Military priorities shaped in political fray

Presidential hopefuls take positions on spending, weapon systems, missions

March 02, 2000|By Tom Bowman | Tom Bowman,SUN NATIONAL STAFF

WASHINGTON -- There's one point on which the four major presidential candidates agree: America must have the most technologically advanced, best paid and best equipped military in the world, able to respond to current crises and new threats emerging in the 21st century.

And three of them say more money is needed to pay for it.

Only Democratic contender Bill Bradley opposes increasing the Pentagon's proposed $277 billion budget for next year, while his rival, Vice President Al Gore, says tens of billions in added defense spending will be needed in the coming years. Gore's view is echoed by Republican candidates Sen. John McCain of Arizona and Texas Gov. George W. Bush.

With Bradley's campaign struggling, it appears increasingly likely that the next president will be managing an expansion in military spending not seen since the early days of the Reagan administration two decades ago.

"What you've got here reminds me very much of what happened at the end of the Carter era," said Ken Allard, a retired Army colonel and a senior associate at the Center for Strategic and International Studies, pointing to the Reagan defense buildup. "With the notable exception of Bradley, there's a rough consensus on some things."

Driving the need for higher Pentagon budgets, say Gore, McCain and Bush, are the Reagan-era weapons -- from armored vehicles to planes and ships -- whose life span will end during the next decade. They also point to a threefold increase in missions for a U.S. military force reduced about 40 percent since the end of the Cold War, a pace that is wearing down equipment and personnel.

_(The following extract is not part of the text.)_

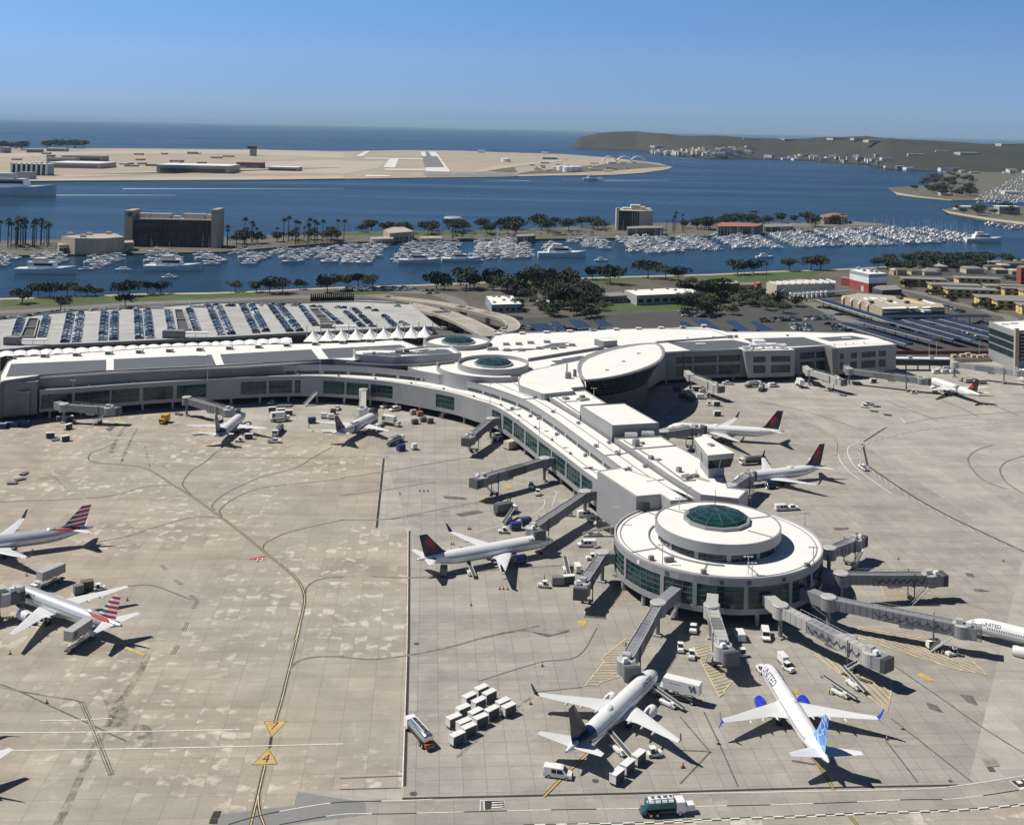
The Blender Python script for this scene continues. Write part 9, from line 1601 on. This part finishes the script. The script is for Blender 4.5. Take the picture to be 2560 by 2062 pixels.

They all agree -- Bradley included -- that higher military pay, better health care benefits and more generous retirement packages are necessary to recruit and retain the best of America's youth.

And there is the steep price tag for the next generation of weapons, the fast, radar-evading stealth weaponry employing the latest technology -- or awaiting the next generation of high-tech wizardry. The three new types of fighter aircraft, for example, are expected to cost more than $350 billion.

McCain and Bush have placed rebuilding America's military at the forefront of their campaigns, chiding the Clinton administration for what they say have been inadequate Pentagon budgets and too many open-ended commitments abroad.

Overseas missions

Both men have said, using the identical phrase, that the next president must restore the "bond of trust" with members of the armed forces. That trust has been broken by questionable overseas missions, they say.

"We must never ask troops to risk their lives for purposes not directly related to our vital national interests and values," McCain said in December in his first major defense speech. "We must not send them on missions for which we have no measure of success nor into conflicts we are not prepared to win."

But McCain has not identified which missions he would curtail. U.S. troops are deployed in more than 80 countries, with missions ranging from anti-narcotics training in Colombia to peacekeeping duties in the Balkans and Egypt's Sinai peninsula to humanitarian efforts in Haiti.

Bush has said only that as president he would push for an "orderly and timely withdrawal from places like Kosovo and Bosnia," where about 10,000 U.S. troops are taking part in peacekeeping duties as part of international forces.

The future of America's military has not been a top campaign theme for either Gore or Bradley. After years of charges from Republicans that defense budgets are insufficient, the Clinton administration proposed last year a $112 billion increase in defense spending over the next five years.

"We are now fighting for the first long-term, sustained increase in defense spending in a decade," Gore said in a speech to the American Legion national convention in California last summer. "We must honor this simple principle: Let's never ask our servicemen and women to do what they have not been equipped to do."

Gore also noted that the administration was pressing for "the largest military pay raise since 1982," a 4.4 percent increase, though Congress boosted it to 4.8 percent.

Bradley has said that the current defense budget is sufficient, though "cost-saving changes" would be needed to ensure that U.S. troops are second to none. Bradley said he would phase out "unduly expensive" weapons systems, such as the B-2 bomber and the proposed F-22 fighter.

Savings would be used for "essential new weapons and equipment" as well as better pay and benefit packages for service members and their families, Bradley said.

Missile defense

Gore and Bradley are undecided on whether the United States should create a national missile defense system to guard against missiles fired from North Korea and other rogue nations.